Up to and including the line with "M_wt, wall, bev=.001)", reproduce the listing below exactly, beginning at its first line.

###

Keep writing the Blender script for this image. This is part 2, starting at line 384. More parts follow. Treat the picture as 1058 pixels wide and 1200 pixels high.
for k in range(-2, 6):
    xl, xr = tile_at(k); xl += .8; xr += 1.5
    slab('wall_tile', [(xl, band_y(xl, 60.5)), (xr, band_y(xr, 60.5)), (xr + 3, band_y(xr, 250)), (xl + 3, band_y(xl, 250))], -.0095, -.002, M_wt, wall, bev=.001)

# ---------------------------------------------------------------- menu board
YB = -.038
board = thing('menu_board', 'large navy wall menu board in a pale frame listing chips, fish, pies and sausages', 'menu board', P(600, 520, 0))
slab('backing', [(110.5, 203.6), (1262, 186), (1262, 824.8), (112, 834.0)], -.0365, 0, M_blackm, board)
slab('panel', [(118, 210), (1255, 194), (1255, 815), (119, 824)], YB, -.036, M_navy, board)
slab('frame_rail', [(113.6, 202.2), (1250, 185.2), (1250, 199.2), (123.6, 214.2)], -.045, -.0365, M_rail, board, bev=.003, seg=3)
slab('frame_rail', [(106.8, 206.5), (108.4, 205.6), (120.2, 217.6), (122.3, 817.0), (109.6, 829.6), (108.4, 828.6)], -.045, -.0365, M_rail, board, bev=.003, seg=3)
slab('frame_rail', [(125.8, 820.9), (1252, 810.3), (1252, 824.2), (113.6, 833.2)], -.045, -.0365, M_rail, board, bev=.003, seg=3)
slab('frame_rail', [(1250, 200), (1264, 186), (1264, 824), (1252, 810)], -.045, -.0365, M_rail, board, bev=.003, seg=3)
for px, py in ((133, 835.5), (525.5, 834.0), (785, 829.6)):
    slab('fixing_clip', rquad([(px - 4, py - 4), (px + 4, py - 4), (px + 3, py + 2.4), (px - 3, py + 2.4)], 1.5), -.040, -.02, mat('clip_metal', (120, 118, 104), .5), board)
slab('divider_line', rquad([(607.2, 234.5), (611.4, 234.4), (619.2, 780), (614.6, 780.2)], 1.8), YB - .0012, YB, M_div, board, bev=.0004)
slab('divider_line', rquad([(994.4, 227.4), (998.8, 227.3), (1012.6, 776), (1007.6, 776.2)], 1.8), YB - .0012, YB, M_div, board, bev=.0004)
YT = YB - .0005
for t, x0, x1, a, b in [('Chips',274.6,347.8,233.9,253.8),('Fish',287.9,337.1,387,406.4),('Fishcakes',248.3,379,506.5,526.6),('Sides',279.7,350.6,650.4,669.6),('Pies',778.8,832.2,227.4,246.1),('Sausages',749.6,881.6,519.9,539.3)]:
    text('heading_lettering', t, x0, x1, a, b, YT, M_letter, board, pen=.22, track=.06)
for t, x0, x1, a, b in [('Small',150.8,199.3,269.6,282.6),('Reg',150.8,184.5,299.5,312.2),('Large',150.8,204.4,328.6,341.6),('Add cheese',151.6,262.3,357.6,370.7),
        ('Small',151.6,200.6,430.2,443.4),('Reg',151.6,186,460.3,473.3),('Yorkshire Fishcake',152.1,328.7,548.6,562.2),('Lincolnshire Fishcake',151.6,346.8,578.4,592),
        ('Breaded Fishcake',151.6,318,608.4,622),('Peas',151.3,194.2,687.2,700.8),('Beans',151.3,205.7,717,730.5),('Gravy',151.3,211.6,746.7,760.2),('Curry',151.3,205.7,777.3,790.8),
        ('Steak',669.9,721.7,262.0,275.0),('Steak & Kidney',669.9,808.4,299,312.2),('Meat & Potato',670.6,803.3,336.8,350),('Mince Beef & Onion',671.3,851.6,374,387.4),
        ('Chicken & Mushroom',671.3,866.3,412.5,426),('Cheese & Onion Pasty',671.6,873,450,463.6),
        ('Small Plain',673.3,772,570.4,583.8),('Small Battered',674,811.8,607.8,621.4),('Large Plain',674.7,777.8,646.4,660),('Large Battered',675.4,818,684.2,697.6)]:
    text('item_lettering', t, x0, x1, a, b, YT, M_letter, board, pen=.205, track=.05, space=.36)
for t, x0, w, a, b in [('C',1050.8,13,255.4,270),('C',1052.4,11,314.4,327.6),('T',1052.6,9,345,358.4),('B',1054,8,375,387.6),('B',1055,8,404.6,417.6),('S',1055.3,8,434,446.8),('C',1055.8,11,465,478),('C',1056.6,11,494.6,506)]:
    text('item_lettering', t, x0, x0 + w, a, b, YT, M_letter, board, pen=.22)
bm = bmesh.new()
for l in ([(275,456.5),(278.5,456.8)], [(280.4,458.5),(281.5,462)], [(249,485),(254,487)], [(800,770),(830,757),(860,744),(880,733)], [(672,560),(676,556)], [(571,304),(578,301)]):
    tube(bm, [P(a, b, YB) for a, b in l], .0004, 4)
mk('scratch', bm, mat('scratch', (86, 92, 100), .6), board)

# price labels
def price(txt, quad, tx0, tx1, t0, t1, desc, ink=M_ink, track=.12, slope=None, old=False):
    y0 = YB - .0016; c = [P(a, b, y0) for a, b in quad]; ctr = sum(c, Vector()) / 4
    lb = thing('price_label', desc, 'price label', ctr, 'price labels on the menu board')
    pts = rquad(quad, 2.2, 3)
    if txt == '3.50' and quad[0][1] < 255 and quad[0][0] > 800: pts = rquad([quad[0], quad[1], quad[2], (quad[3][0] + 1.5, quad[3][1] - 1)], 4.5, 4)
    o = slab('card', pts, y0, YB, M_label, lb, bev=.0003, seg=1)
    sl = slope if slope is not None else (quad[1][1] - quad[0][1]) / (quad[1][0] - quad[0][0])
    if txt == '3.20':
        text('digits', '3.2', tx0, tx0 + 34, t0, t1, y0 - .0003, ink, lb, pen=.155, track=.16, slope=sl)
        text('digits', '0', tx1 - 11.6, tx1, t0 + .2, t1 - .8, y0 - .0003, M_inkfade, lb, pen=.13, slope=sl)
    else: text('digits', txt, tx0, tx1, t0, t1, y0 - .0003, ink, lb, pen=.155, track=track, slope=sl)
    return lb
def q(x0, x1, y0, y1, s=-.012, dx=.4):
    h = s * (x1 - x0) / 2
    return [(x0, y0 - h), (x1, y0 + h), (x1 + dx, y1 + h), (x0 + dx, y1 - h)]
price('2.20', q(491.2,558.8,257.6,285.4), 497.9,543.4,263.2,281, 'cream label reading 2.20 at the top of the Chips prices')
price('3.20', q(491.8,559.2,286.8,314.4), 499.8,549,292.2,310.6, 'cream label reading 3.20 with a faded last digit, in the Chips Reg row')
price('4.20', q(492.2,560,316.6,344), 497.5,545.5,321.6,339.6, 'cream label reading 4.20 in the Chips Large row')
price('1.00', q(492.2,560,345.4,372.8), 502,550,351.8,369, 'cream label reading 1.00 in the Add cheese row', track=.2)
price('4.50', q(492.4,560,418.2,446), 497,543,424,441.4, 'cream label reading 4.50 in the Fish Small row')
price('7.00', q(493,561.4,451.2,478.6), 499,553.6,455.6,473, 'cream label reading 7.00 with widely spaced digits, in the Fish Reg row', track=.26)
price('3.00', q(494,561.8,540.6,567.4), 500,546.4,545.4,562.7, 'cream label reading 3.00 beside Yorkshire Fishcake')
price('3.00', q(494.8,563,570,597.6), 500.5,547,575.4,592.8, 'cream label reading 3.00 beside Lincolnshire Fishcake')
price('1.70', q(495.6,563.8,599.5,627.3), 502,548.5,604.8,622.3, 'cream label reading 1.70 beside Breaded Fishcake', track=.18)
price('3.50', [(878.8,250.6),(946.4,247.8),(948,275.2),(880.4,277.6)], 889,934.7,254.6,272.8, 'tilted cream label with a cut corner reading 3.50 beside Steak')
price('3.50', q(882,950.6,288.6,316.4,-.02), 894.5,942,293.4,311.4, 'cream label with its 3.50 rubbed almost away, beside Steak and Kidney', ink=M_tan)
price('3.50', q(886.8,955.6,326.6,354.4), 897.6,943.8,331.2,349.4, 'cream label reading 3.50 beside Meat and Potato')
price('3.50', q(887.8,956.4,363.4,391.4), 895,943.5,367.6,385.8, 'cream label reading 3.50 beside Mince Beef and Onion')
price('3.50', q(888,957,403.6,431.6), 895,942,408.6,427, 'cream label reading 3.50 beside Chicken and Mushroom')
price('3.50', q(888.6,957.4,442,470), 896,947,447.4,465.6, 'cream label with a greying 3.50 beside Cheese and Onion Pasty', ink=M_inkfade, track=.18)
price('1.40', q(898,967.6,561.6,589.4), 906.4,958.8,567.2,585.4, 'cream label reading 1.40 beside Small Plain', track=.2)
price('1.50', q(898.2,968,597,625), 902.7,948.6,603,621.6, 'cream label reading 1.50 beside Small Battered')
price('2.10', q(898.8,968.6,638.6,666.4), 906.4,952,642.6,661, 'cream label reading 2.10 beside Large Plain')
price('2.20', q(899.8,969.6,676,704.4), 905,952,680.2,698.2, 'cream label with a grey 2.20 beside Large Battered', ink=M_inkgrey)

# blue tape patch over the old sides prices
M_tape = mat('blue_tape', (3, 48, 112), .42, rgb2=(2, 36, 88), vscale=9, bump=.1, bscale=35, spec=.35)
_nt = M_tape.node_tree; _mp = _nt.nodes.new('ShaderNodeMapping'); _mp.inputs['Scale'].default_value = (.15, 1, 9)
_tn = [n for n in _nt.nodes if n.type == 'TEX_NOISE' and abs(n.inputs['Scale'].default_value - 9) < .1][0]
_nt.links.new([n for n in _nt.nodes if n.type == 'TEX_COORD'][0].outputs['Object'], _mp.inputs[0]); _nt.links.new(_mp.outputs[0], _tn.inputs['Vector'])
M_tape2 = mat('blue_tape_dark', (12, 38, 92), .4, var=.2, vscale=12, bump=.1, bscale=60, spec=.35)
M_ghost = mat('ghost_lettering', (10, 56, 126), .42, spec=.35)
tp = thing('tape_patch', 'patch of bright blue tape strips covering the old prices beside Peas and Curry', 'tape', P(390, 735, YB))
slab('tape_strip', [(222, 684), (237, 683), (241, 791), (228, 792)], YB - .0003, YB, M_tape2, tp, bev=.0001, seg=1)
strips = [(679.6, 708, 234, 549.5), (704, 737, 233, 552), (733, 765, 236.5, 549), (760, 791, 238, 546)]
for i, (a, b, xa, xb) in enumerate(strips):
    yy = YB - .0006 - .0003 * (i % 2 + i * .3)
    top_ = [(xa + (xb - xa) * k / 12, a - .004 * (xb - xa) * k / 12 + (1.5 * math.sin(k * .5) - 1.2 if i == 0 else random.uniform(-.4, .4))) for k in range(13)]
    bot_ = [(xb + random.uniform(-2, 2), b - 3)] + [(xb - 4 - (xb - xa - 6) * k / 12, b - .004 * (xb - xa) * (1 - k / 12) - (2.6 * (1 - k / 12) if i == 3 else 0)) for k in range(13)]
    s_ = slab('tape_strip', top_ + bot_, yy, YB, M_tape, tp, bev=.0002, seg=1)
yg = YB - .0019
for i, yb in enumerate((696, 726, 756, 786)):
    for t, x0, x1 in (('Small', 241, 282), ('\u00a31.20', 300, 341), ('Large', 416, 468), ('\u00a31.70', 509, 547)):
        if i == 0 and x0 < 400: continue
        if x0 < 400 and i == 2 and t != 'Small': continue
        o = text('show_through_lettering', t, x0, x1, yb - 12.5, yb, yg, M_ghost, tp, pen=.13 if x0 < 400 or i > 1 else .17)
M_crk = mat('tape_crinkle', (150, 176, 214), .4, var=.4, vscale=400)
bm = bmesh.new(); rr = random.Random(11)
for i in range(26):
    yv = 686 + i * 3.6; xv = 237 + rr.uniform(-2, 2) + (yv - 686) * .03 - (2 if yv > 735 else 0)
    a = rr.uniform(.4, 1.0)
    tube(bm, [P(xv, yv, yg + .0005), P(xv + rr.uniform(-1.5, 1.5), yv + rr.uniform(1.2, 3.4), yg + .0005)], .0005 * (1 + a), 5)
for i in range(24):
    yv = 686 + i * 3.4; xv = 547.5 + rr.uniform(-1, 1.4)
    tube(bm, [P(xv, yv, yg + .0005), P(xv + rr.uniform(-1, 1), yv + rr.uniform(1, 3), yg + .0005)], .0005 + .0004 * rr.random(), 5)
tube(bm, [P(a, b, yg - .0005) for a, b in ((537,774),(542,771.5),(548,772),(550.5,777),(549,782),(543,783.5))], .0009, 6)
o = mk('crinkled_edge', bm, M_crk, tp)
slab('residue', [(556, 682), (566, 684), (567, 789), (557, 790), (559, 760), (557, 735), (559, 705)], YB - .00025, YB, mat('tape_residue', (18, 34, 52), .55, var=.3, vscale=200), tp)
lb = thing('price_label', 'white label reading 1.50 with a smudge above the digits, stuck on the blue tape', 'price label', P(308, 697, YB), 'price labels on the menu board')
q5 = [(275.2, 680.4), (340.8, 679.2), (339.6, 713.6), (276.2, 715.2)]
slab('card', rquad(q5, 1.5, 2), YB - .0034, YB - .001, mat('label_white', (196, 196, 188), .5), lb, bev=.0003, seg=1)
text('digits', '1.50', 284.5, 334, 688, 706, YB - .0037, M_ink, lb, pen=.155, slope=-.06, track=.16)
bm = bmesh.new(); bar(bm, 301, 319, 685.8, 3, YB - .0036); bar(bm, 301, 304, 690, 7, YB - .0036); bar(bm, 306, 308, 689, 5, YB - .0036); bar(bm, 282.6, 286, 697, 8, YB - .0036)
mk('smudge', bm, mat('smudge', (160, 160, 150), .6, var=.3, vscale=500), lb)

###

### TASK RESULT
Keep writing the Blender script for this image. This is part 2, starting at line 384. More parts follow. Treat the picture as 1058 pixels wide and 1200 pixels high.
for k in range(-2, 6):
    xl, xr = tile_at(k); xl += .8; xr += 1.5
    slab('wall_tile', [(xl, band_y(xl, 60.5)), (xr, band_y(xr, 60.5)), (xr + 3, band_y(xr, 250)), (xl + 3, band_y(xl, 250))], -.0095, -.002, M_wt, wall, bev=.001)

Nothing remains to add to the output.